In the spring of 2011, I was deep in photographing a series of studio sessions for what I consider one of my life-long photography projects: Versions of Self. For the project, I worked with my subjects to visually investigate the different parts of their personas. It fascinates me that we are different people when we are alone, with our families, in the office, or working on our passion projects. I was curious about what those Versions looked like for others, and set out to investigate it. 

Eva got it. She and Kerry, and the other girls of their house, came to my studio one spring afternoon armed with all manner of outfits and stories to share as we documented their Versions.
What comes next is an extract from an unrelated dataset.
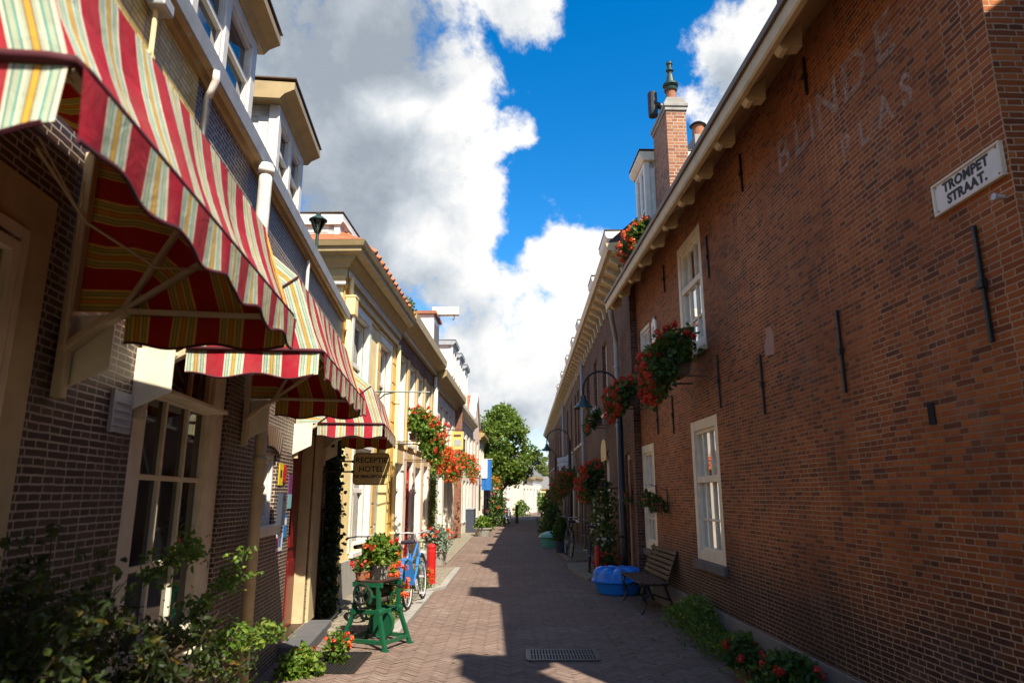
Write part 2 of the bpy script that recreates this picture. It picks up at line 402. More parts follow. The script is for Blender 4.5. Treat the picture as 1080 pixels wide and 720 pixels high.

Here, you will see what Eva chose to investigate. 




She was a dancer. We began our session with these early, more traditional shots. They are a beautiful testament to her technical ability, all perfect form, lean muscle and poise. 



Our conversation turned to the more emotional, visceral side of dance; we both felt deeply connected to using our bodies to communicate. We documented our mutual love for the quieter, more sensual forms found in dance. Do not misunderstand the purpose of these photos; while there is partial implied nudity, we both felt it was necessary to pay homage to the body as the medium used to express her art of movement. These photos are among my most favorite that I have ever taken. 






She was a fashion designer, and it was in History of Couture that we became close. She was brilliant; her attention to detail and meticulous notes meant that she blew the other budding fashionistas out of the water. She was the first to raise her hand, and always had an intelligent, devil's advocate response that sparked class debate. I admired her work ethic and desire to instigate lively intellectual discussion about fashion. She taught me to ask all the right questions about couture. 

She styled herself for these photos, channeling a perfectly "essential Eva" bohemian vibe as she posed with her mannequin. From the rings on nearly every finger, to the hand-drawn henna snaking across the plane of one hand, her style married personal details with modest forms. 






The final Version that Eva chose to portray was the most simple. For those of you who did not know her, Eva was a homebody. She loved the creature comforts of home; a fresh pot of coffee, a book on the sun porch, and cozy dress reserved for laying low at home with her closest family and friends. We took very simple, very Eva, photos for this Version. In a comfortable, familiar flannel, she is just Eva. And she is beautiful. 



Rest in peace, my beautiful friend. You are, and will be, missed.